President William Ruto’s administration on Friday, June 30, breached a Ksh10 trillion debt limit set by Members of Parliament in 2021.
Reports indicated that the country had borrowed a total of Ksh10.027 trillion, cleverly exceeding the ceiling without the legal approval of Parliament.
Even though there are clear indications that President Ruto had significantly slowed down on borrowing, it was no doubt that his government needed to return to MPs and seek adjustments to the country’s debt ceiling.
As a result, experts warned that unprocedural borrowing could soon taint Kenya’s international records since some lenders normally demand evidence on procedural matters including local institutional approvals.
Economist (CPA) Tom Oketch noted that the country’s failure to adhere to local procedures including the legal framework for international borrowing could easily lead to a loss of confidence in the government’s ability to manage its finances.
“International lenders’ confidence in a country’s ability to repay loans is based on a number of factors including the country’s economic growth prospects, debt burden and fiscal discipline such as a legal framework for the loans,” Okatch explained.
According to Okatch, the inability to follow procedures and legal framework could lead to mention between Members of Parliament who are people’s representatives, and the Executive which is the arm of government allowed to borrow on behalf of the country.
“If the government decides to overlook these frameworks, it may weaken the country’s financial stability which will then lead to a poor track record of repaying loans.
“If international lenders have confidence in a country’s ability to repay loans, they will be more likely to lend money to the country at lower interest rates.
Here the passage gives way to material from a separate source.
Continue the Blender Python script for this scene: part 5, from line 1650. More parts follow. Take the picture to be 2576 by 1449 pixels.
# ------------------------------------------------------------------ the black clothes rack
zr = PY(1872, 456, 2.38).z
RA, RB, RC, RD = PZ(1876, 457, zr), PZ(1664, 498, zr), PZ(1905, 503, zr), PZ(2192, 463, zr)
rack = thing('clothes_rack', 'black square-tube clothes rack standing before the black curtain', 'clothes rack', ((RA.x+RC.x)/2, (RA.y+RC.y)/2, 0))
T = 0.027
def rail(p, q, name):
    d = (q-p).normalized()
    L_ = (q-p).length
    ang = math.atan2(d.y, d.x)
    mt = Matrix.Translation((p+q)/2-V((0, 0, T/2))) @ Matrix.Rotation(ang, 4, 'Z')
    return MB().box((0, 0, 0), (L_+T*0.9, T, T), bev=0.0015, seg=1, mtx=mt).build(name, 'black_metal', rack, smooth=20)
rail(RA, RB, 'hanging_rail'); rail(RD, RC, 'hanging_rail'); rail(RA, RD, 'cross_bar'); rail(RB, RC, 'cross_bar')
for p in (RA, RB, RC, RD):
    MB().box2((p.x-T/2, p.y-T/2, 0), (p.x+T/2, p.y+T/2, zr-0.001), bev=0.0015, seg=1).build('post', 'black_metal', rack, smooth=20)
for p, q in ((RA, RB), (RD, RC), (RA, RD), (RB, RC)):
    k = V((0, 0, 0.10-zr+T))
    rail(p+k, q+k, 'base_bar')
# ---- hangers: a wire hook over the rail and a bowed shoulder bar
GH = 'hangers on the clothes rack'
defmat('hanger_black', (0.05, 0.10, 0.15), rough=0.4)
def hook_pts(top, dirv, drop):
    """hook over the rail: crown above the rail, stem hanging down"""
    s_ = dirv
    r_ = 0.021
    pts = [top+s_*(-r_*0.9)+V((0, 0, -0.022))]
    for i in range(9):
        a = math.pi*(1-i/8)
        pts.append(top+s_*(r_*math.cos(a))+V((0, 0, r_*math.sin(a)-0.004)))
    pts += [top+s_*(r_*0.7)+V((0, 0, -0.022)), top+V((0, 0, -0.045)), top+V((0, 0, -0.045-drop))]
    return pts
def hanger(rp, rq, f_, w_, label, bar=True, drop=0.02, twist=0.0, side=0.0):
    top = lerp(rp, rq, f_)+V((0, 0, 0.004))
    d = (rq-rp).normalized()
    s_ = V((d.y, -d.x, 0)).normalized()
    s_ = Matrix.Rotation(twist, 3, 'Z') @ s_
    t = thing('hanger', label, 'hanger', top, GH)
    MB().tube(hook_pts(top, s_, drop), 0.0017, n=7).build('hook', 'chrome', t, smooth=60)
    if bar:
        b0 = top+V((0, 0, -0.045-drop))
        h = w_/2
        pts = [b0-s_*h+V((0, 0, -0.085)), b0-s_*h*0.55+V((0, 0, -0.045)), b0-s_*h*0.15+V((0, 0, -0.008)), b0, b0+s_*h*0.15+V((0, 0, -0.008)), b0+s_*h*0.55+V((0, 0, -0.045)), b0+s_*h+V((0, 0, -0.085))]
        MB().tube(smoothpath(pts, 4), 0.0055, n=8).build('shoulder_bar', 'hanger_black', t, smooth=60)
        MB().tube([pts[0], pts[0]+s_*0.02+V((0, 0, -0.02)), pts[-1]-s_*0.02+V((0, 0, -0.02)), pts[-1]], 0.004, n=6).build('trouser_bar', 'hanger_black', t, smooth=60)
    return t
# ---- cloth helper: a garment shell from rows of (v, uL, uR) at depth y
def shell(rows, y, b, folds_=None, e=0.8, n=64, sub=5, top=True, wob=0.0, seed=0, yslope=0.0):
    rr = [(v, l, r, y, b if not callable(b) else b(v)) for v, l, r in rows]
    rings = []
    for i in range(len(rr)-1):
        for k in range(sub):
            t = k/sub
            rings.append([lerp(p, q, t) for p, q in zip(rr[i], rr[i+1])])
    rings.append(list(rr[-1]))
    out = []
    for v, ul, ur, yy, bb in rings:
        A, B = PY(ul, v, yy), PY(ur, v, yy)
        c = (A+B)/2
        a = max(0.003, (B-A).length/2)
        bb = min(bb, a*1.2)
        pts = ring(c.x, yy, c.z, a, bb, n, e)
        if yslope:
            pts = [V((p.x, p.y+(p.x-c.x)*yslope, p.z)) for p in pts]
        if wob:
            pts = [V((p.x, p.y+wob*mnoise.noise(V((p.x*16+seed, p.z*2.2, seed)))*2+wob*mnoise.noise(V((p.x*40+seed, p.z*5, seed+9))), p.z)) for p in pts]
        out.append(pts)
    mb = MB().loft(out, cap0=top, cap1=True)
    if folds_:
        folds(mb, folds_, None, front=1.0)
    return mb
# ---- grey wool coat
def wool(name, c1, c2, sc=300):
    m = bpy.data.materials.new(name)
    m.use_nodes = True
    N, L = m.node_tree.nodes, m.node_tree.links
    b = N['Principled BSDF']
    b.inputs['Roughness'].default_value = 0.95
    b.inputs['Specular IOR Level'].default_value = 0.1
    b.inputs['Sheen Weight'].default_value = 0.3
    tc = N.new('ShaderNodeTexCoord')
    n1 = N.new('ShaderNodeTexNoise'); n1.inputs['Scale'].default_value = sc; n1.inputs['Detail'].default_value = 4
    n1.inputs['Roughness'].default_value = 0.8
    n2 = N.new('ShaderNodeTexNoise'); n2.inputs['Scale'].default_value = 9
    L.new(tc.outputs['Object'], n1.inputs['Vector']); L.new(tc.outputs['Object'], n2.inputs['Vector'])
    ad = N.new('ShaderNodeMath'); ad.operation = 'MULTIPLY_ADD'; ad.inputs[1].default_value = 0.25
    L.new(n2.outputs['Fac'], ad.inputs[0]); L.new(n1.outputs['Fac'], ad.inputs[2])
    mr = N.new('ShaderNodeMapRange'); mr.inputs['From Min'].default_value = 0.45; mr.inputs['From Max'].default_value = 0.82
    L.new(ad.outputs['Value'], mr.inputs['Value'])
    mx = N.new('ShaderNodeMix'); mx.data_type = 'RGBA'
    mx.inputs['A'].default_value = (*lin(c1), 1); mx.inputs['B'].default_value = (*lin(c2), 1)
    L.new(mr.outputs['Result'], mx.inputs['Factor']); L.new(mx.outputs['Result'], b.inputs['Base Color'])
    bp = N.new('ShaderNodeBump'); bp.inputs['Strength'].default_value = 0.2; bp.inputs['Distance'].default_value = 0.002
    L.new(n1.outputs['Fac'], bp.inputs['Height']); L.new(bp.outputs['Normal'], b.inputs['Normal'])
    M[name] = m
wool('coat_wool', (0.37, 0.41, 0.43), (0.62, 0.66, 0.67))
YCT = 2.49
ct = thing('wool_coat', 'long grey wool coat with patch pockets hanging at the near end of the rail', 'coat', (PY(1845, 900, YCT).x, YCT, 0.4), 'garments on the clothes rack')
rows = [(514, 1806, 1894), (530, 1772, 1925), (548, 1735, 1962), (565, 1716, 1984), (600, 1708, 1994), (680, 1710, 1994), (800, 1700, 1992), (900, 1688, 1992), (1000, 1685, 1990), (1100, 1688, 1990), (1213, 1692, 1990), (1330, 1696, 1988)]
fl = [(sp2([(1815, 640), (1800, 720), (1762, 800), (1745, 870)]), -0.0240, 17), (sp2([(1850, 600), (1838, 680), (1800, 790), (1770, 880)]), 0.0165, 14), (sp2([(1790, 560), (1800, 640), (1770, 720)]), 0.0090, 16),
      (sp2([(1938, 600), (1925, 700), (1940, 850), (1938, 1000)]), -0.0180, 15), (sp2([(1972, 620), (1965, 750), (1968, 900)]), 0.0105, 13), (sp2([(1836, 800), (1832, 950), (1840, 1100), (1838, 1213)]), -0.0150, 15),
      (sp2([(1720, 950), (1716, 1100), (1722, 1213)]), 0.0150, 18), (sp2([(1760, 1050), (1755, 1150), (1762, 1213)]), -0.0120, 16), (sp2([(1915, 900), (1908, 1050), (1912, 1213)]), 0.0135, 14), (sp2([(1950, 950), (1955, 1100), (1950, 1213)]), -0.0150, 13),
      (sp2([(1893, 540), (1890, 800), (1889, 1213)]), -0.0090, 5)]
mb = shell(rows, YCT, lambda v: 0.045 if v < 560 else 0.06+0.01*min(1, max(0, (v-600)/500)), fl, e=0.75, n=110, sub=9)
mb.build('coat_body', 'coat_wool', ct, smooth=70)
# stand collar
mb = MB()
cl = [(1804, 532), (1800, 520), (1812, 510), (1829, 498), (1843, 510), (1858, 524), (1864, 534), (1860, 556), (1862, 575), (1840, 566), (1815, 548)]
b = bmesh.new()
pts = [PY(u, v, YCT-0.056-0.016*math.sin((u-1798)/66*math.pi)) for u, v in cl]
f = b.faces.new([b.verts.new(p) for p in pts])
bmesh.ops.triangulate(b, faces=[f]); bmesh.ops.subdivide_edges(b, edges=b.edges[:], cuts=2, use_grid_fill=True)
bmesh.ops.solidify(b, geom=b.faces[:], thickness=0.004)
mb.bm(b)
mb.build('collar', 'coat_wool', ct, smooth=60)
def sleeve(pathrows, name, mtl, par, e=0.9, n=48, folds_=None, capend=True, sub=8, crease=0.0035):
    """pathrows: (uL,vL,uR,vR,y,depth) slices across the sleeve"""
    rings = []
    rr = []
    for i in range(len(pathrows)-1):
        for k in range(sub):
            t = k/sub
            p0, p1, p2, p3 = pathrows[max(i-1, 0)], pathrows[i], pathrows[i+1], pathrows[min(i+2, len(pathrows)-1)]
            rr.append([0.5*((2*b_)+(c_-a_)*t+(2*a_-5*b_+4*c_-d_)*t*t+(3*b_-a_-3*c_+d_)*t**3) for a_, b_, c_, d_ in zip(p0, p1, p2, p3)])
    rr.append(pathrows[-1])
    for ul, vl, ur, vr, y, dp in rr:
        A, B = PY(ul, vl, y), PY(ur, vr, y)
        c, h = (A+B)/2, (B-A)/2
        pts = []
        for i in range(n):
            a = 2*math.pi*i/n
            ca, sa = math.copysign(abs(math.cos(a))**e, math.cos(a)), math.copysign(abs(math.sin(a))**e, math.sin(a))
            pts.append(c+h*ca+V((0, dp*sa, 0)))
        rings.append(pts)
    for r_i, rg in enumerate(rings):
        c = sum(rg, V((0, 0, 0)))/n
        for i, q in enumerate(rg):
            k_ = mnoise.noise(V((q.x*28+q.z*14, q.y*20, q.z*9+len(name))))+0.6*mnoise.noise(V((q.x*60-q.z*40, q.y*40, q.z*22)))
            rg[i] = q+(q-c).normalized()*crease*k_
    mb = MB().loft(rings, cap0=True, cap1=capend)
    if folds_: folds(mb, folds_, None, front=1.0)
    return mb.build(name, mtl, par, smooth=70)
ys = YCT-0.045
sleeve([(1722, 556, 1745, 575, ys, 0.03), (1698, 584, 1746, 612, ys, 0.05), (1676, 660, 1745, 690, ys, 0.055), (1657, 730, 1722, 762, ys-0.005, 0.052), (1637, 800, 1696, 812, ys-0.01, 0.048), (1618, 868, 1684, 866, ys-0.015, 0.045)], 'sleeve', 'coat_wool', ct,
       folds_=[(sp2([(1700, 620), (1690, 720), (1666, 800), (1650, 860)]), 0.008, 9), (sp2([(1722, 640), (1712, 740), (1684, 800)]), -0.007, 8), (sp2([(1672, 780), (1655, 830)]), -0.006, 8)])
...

This can help the country grow its economy and improve its standard of living,” Okatch explained.
Weighing in, Certified Public Accountant (CPA) Julius Jombo explained that if international lenders lose confidence in a country’s ability to repay loans due to procedural matters like overlooking local legal frameworks, they may be less likely to lend money to the country or may charge higher interest rates.
“This can make it more difficult for the country to grow its economy and improve its standard of living. There are a number of things that countries can do to boost international lenders’ confidence apart from adhering to local legal guidelines.
“These factors include maintaining a high rate of economic growth, keeping the country’s debt burden under control and adopting sound fiscal policies,” CPA Jombo explained.
Jombo explained that by taking these steps, Kenya can increase her chances of getting loans from international lenders at favorable terms, something that can help the nation to achieve economic development goals.